Where had I gone wrong? At some point, I went from being curious about other people to having things to say. I spend a lot of time reading, learning, listening and reflecting on content like books, podcasts, and media. And when I have an opportunity to bring my sharpened discussion points to a conversation with friends and family, I do. But this comes with an unexpected cost. My explanatory stance has not yielded me with an ever growing contact list of people reaching out to get my opinion on issues – it might be doing just the opposite.
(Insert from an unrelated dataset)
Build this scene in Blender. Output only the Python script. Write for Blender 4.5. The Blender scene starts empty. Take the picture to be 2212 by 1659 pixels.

People when confronted with someone who “knows more,” shift into status mode. They try to save face and appear more knowledgeable, take the moral high ground, or become defensive. The conversation does not become one of fascination and exploration between two people who know about different things in the world as I so often hear in podcasts (yes, like the Joe Rogan Experience), but instead it becomes trapped contention. People shift from curiosity to the need to score points.

In the short time since I have read Kate Murphy’s book, I have shifted how I approach conversations. My goal previously, if I had been asked and if I had been forced to crystallize it, might have been to have interesting conversations. I felt it was my duty to bring and share things from the world that were interesting. This is easy because I find the world incredibly fascinating and ceaselessly amazing. Just the fact that water falls from the sky periodically is enough to blow me away. But now I have a new goal, and it is…hard to define.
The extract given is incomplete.